Un texte qui remonte à deux millénaires et demi. Médée, magicienne, princesse orientale, petite fille du Soleil, est passionnément attachée à Jason. Elle a eu deux fils de lui. Elle a même été dérober la Toison d‘or pour lui. Et maintenant, Jason est prêt à l’abandonner pour Créuse, plus jeune qu’elle, fille du Roi Créon, car il pense qu’ainsi il aura le trône, ce qu’il espère avant tout. Folle de douleur, mais aussi de jalousie, prisonnière de ses passions et de son égarement, Médée sacrifie ses deux enfants, et tue Créuse et Créon. Jason peut ainsi être Roi, mais il s’effondre en pleurant, terrassé par le chagrin et la douleur. C’est alors une scène d’une intense humanité, où Jason, père endeuillé et inconsolable, et Médée, vengeresse intransigeante et indomptable se font face sans se comprendre ni se retrouver alors que, seuls désormais, ils pourraient tout recommencer.
Mais Médée s’en va vers l’Est lointain, éternelle fugitive.
C’est là qu’interviennent la puissance et l’originalité de la création de Mercedes Tormo.
A partir des différentes versions existantes de Médée, les textes d’Eurypide et de Sénèque, mais également le film de Pasolini, elle a créé une pièce originale à plus d’un titre. Tout d’abord, en faisant continuellement dialoguer Médéa, devenue âgée, avec celle qu’elle fut dans sa jeunesse, Médée. Tour à tour récitante, interprète de ses propres passions, pédagogue, Médéa éclaire la pièce en interpellant sans cesse son passé.

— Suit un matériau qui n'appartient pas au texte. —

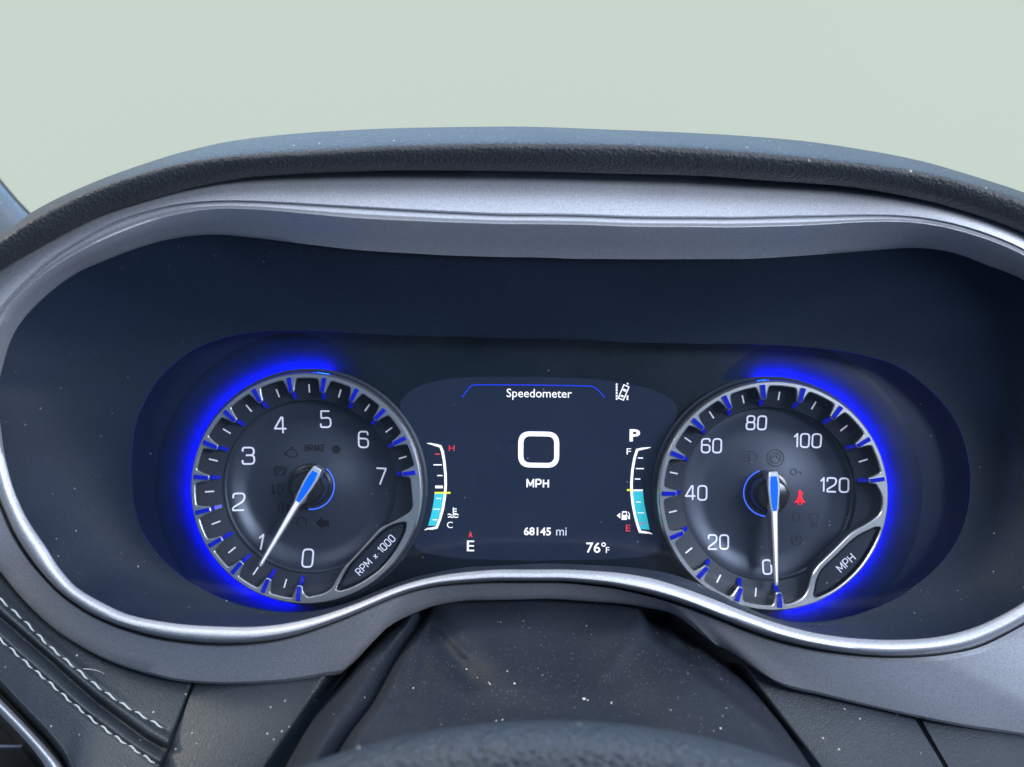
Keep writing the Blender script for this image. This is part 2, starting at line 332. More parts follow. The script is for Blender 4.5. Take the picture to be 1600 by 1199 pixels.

Puis, en imaginant le destin de Médée, allant jusque sur les bords du Gange. Elle devient alors une danseuse Indienne, interprète du Kathakali et du Môhiniyâttam, en hommage à la Déesse Bhadrakali et Bhagavathi, à la fois bénéfique et maléfique. C’est alors à un véritable spectacle total que l’on assiste, théâtre et danse entremêlés, magnifiquement interprétés par Corinne Mathou.
Enfin, la lumière, les volutes de fumée montant du sol et les couleurs qui inondent la scène donnent un relief particulier à l’intrigue. Il en ressort une dimension particulière, faite de mystère, de beauté plastique, et d’une grande force scénique.
Tout ceci étant servi par une langue simple, accessible, sans déclamation artificielle, ce qui nous rend le texte d’autant plus accessible, lutte éternelle des sentiments, peinture de la souffrance humaine entre infanticide et faiblesse masculine.
Au-delà de sa création, on souhaite longue vie à cette excellente interprétation, autour de Corinne Mathou en Médée (déjà citée), Françoise Delile-Manière en Médéa et Dominique Delavigne en Jason, et Laurent Aranda (pour la création des lumières).
A noter, enfin, à la fin de l’interprétation, le « Bord de scène », où la troupe, assise sur le plateau, dialogue avec le public en échangeant ses impressions avec lui. Ce qui permet de décoder la pièce, sa mise en scène, les intentions des créateurs, et d’en tester immédiatement l’impact sur les spectateurs.